Foto Davide Costanzo via Flickr

L'Irlanda è il paese più globalizzato

Tommaso Alberini

Una ricerca dell'Istituto Bruno Leoni analizza la partecipazione degli Stati membri del G20 e dell'UE ai mercati globali. L'Italia è al 17° posto

Il paese più globalizzato del mondo? Secondo l'Istituto Bruno Leoni è l’Irlanda. Il think tank ha presentato a Milano, nel corso di un convegno, “L'Indice della Globalizzazione. La partecipazione degli Stati membri del G20 e dell'UE ai mercati globali (1994-2015)”. Una fotografia degli ultimi 20 anni di globalizzazione con l'Italia che si colloca a metà classifica, al diciassettesimo posto. 

 

Lo studio, condotto da Rosamaria Bitetti, Ornella Darova e Carlo Stagnaro, analizza 39 economie nel periodo compreso tra il 1994 e il 2015, tenendo conto di tre macro indicatori: la partecipazione al commercio internazionale, gli investimenti diretti esteri e la connettività. A questi si accompagna una serie di analisi statistiche che dimostrano come i paesi più “globalizzati”, quindi più aperti al mondo, siano quelli con i tassi di disoccupazione minori (sopratutto per quanto riguarda giovani e donne) e la diseguaglianza tra ricchi e poveri più esigua. Sono anche i paesi meno inquinati, quelli con il Pil pro capite più elevato e una maggiore parità di genere nell’alfabetizzazione della società.

 

Il punteggio dell’indice assegnato a ciascun paese è interpretabile come una “distanza dalla frontiera”, dove la “frontiera” è un paese ideale e virtuale che registra in ciascun indicatore il punteggio più alto riscontrato nelle singole realtà analizzate. L’Irlanda, che dal 2011 occupa tutti gli anni il primo posto della “classifica”, ha 57 punti, seguita da Malta (50) e Danimarca (45). Dal 1994 al 2010 il primo posto è stato perennemente conteso da Malta, Svezia e Danimarca. L’Italia, invece, che negli ultimi 23 anni ha oscillato tra il 14esimo e il 19esimo posto, nel 2015 ha ottenuto 40 punti. In generale, sottolineano gli autori, tutti gli stati dell’Unione europea registrano punteggi medio-elevati.
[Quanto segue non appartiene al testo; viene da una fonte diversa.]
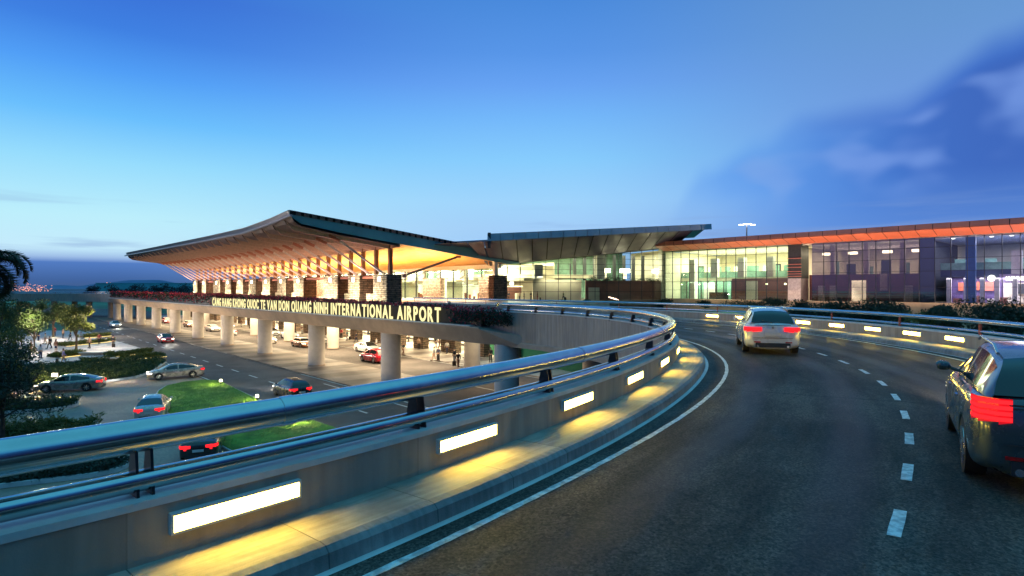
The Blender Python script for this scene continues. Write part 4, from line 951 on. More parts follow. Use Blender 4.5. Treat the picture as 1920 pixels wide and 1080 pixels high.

Le peggiori, nell’ultimo anno preso in esame, sono state l’Arabia Saudita (34 punti), l’Indonesia (32) e l’India (31).

 

“Misurare il grado di apertura alla globalizzazione – scrivono Bitetti, Darova e Stagnaro – è importante perché l'internazionalizzazione degli scambi è oggetto di una divaricazione tra percezione e realtà. Infatti, sebbene l'opinione pubblica in molti paesi si sia orientata in senso ostile alla globalizzazione, l'evidenza suggerisce che la partecipazione ai mercati globali sia un fattore di crescita, occupazione ed equità”.

 

A partire da questo report, gli autori giungono alla conclusione che “con le loro scelte di policy, i paesi possono indirizzarsi verso una maggiore o minore apertura. Da queste scelte può dunque dipendere molto della loro crescita futura”.
Per quanto riguarda specificamente l’Italia, invece, il vicedirettore dell’IBL Serena Sileoni rileva che “la posizione occupata nell'Indice di misurazione agli scambi da un lato sottolinea la fiducia che si ha all'estero verso i prodotti italiani, dall'altro, tuttavia, conferma la difficoltà del nostro paese ad attirare investimenti. Per questo attuare con determinazione le riforme strutturali, tagliare la spesa pubblica e ridurre le tasse deve essere la massima priorità della politica”.